If the other DUP ministers also boycott the “North-South” arrangements in the Good Friday Agreement then the outlook for it, and for the power-sharing executive, is bleak. Since the agreement was signed in 1998 the executive has spent lengthy periods in abeyance, and the lesson of recent history is that it doesn’t take much to collapse the executive but demands a Herculean effort to stand it up again. Sinn Fein has already made its displeasure with Mr Poots clear.

Such, then, is the unfortunate logic of Brexit. The border between the UK and the EU has to be put somewhere. If the DUP find it unacceptable for it to be between Great Britain and Northern Ireland, as now, do they propose shifting it to the island of Ireland? Ms Foster’s answer to that was no, and she seemed always to think, rather like Boris Johnson, that the whole question could just be washed away by ignoring the protocol.

Evidently the EU doesn’t see things that way, and is unlikely to dilute its defence of the integrity of its single market. Brexit, after all, is why any of these issues arose in the first place, and it should not be forgotten that Northern Ireland, like Scotland, opted to remain in the EU in 2016.
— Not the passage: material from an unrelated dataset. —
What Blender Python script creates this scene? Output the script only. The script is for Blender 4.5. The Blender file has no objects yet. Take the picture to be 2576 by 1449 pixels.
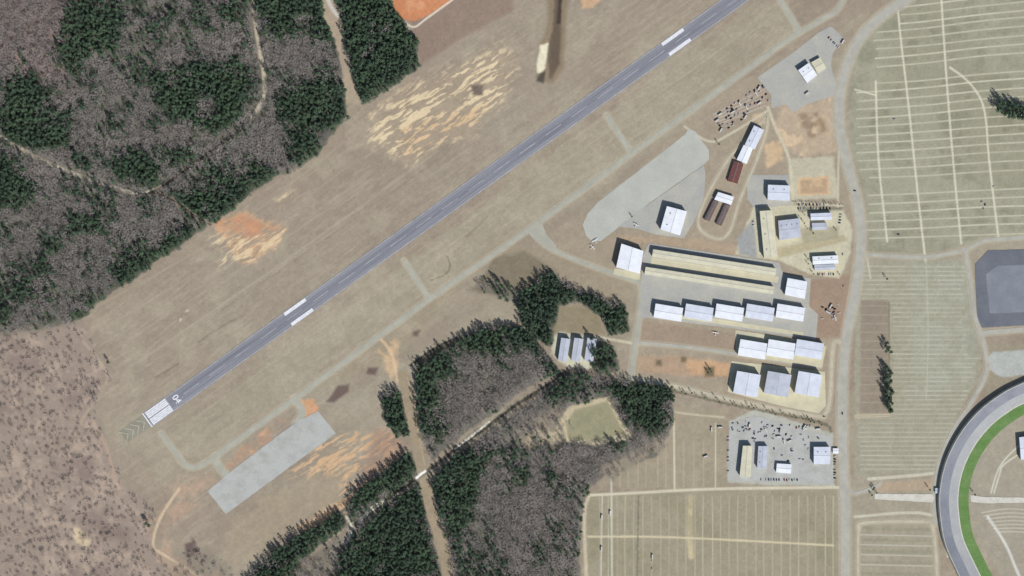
import bpy, bmesh, math, random
import numpy as np
from mathutils import Vector, Matrix
random.seed(7); rng=np.random.default_rng(7)
S=0.75                      # metres per survey unit
CX,CY=1288.0,724.5
def W(x,y,z=0.0): return ((x-CX)*S,(CY-y)*S,z)
def lin(c):
    return tuple((v/255/12.92 if v/255<=0.04045 else ((v/255+0.055)/1.055)**2.4) for v in c)
scene=bpy.context.scene
# ------------------------------------------------------------ noise
def vnoise(X,Y,sc,seed):
    r=np.random.default_rng(seed); L=r.random((256,256)).astype(np.float32)
    x=X/sc+1000.37*(seed%7); y=Y/sc+771.13*(seed%5)
    xi=np.floor(x).astype(np.int32); yi=np.floor(y).astype(np.int32)
    fx=(x-xi).astype(np.float32); fy=(y-yi).astype(np.float32)
    fx=fx*fx*(3-2*fx); fy=fy*fy*(3-2*fy)
    a=L[xi&255,yi&255]; b=L[(xi+1)&255,yi&255]; c=L[xi&255,(yi+1)&255]; d=L[(xi+1)&255,(yi+1)&255]
    return (a*(1-fx)+b*fx)*(1-fy)+(c*(1-fx)+d*fx)*fy
def fbm(X,Y,sc,octv,seed):
    o=0;a=1;t=0
    for i in range(octv):
        o=o+a*vnoise(X,Y,sc/2**i,seed+i*13); t+=a; a*=0.55
    return o/t
def sstep(a,b,x):
    t=np.clip((x-a)/(b-a),0,1); return t*t*(3-2*t)
# ------------------------------------------------------------ ground raster grid
ST=1.6
M=110
gx=np.arange(-M,2576+M,ST); gy=np.arange(-M,1449+M,ST)
ox=np.array([200,350,600,1000,2000,4000,9000,20000.])
GX=np.concatenate([gx[0]-ox[::-1],gx,gx[-1]+ox]); GY=np.concatenate([gy[0]-ox[::-1],gy,gy[-1]+ox])
X,Y=np.meshgrid(GX,GY); X=X.astype(np.float64); Y=Y.astype(np.float64)
NY,NX=X.shape
RD=math.radians(35.56); ux,uy=math.cos(RD),-math.sin(RD); nx_,ny_=-uy,ux   # runway frame (y down)
def rot(X,Y,a=35.56):
    a=math.radians(a); return X*math.cos(a)-Y*math.sin(a), X*math.sin(a)+Y*math.cos(a)
SX,SY=rot(X,Y)
N1=fbm(X,Y,160,5,1); N2=fbm(X,Y,30,4,2); N3=fbm(X,Y,8,3,3)
N4=fbm(X,Y,70,5,31); N5=fbm(X,Y,42,3,44)
NS=fbm(SX/7,SY,14,4,5); NS2=fbm(SX/14,SY,40,3,6); NS3=fbm(SX/10,SY,5,3,15)
r33=rot(X,Y,33); NSt=fbm(r33[0]/5,r33[1]+8*N5*2,6,4,8)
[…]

The uncomfortable feeling is that the DUP will now try to make things so difficult for all concerned that the protocol has to be revisited. By refusing to cooperate with the new arrangements and, tacitly, countenancing law-breaking and intimidation by the emerging loyalist gangs, trade across the Irish Sea will eventually grind to a halt. The aim would be to make conditions on the ground at the port of Larne and elsewhere so unstable that it will force Dublin, Brussels and London to scrap or at least reform the protocol.

Some in Northern Ireland might quietly prefer a harder border with the Republic to their economic separation from the rest of the UK. They might even be willing to risk a return to republican terrorism. It certainly seems to be the way the wind is blowing in the six counties. The threat of a return to the Troubles unless the protocol is abolished is very real. You could call it the DUP’s project fear.